I served as the UI/UX Designer responsible for the full application design, from early sketches through low-fidelity wireframes, high-fidelity responsive prototypes, infographics, and data visualizations. I worked closely with product management, data engineering, and business stakeholders to translate complex data requirements into intuitive, actionable interfaces.

Role

UI/UX Designer, end-to-end application design

Scope

Full product design: MDE core platform + Individual Member View (IMV) + Member Analytics Platform

Deliverables

Sketches, wireframes, hi-fi prototypes, infographics, data visualizations

Company

Sears Holdings

Process & Key Decisions

1. Sketches: exploring the information architecture

I started with rapid sketching sessions to map out how internal users thought about member data: what they searched for, how they filtered, and what patterns they needed to surface. These sessions helped establish the core navigation model and prioritize the most frequent query paths before committing to any digital layouts.

2. Lo-fi wireframes v1: validating structure

The first round of wireframes focused on page structure and information hierarchy. I laid out the search interface, results views, and report access patterns, then tested these with analysts and product managers to validate whether the layouts matched their mental models. This round surfaced critical gaps in filter logic and report categorization.

3. Lo-fi wireframes v2: refining flows

Based on stakeholder feedback, the second wireframe iteration tightened the query workflow, improved the report discovery experience, and introduced a dashboard concept that surfaced frequently accessed data upfront. This version established the interaction patterns that would carry through to the final product.

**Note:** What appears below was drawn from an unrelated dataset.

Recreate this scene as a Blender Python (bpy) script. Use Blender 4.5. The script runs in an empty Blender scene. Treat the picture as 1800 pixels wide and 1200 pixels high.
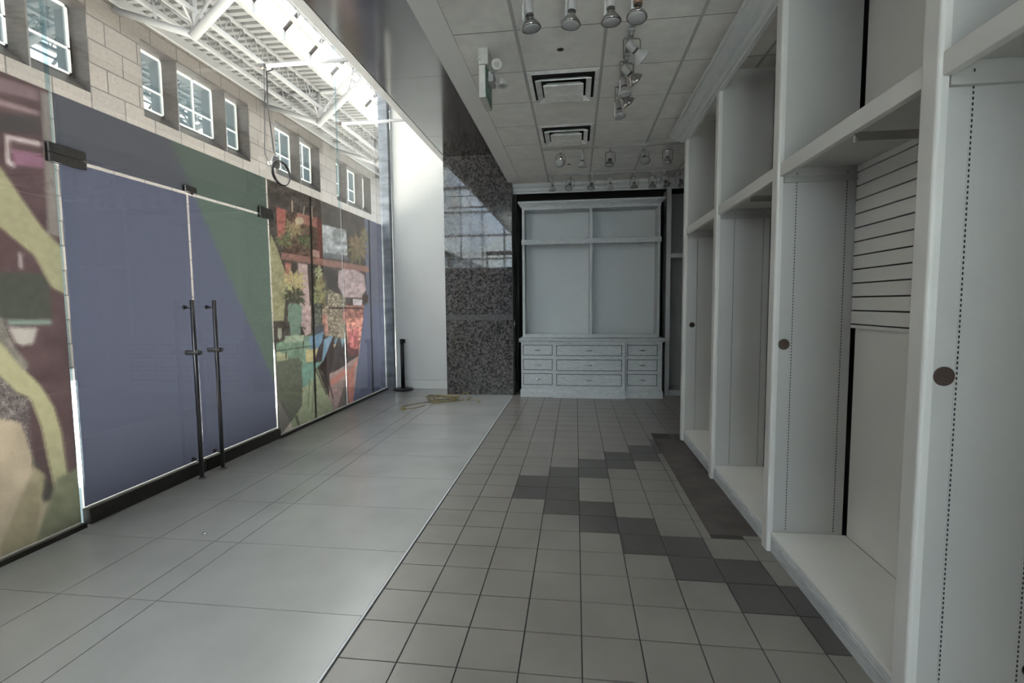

4. Hi-fi responsive prototype

With the structure validated, I moved into high-fidelity design, building a responsive prototype that covered desktop, tablet, and mobile breakpoints. The prototype demonstrated real data patterns, interactive filtering, and drill-down behaviors, giving engineering a precise specification and giving stakeholders a tangible preview of the production experience.

5. Infographic & data visualizations

A significant part of MDE's value was making data legible at a glance. I designed infographics and data visualizations that translated raw member metrics into clear, scannable summaries, enabling quick decision-making without requiring users to interpret raw tables or exports.

6. Individual Member View (IMV)

As the MDE platform matured, it became clear that search results alone weren't enough. Analysts needed to transition seamlessly from a query result into a detailed member profile. The Individual Member View was designed as a focused child application: from any search result, users could open a full member profile showing purchase history, engagement timelines, segment membership, loyalty tier, and behavioral patterns. Designing IMV as a separate but connected experience kept the core MDE interface clean while giving power users the depth they needed.

7. Self-service tool concept

The final design direction emphasized self-service above all. Every decision, from the search-first landing experience to the contextual report suggestions, was driven by one principle: internal users should be able to answer their own questions without filing a request or waiting on another team. The MDE evolved to include a self-service analytics concept that would let non-technical users build and run their own queries through a guided interface, selecting data dimensions, applying filters, and generating reports without writing SQL or submitting requests to data engineering. This concept extended the platform's reach beyond analysts to marketing managers, merchandising leads, and other business users who needed data but lacked technical query skills.

Design Evolution

The design progressed through multiple fidelity stages, each validated with stakeholders before advancing. This iterative approach ensured alignment between business requirements, technical feasibility, and user needs.

Outcome & Impact

  • Eliminated manual report bottlenecks: teams that previously waited days for data engineering to fulfill requests could now self-serve in minutes.
  • Established a single source of truth: by centralizing member data access, MDE resolved the conflicting-numbers problem that had plagued cross-team decision-making.
  • Scaled data literacy: the intuitive interface and built-in visualizations made member data accessible to non-technical stakeholders who previously couldn't engage with raw data.
  • Enabled deep-dive analysis through IMV: the Individual Member View gave analysts a single, consolidated profile for any member, eliminating the need to cross-reference multiple systems for purchase history, engagement data, and segment membership.
  • Informed the Member Analytics Platform: the design patterns and information architecture established in MDE became the foundation for the companion analytics application.

Selected Work

Lessons Learned

Design for the query, not just the answer

Most of the design work focused on how users framed their questions: the search experience, filter logic, and result prioritization. Getting the query right meant users trusted the answers.

Iterative fidelity builds alignment

Progressing deliberately from sketches through two wireframe rounds before going high-fidelity meant fewer costly revisions later. Each fidelity jump resolved a specific class of questions.

Data visualization is a design discipline

Presenting complex member data clearly required the same rigor as any interface design: hierarchy, contrast, progressive disclosure. The infographics were as carefully designed as the application screens.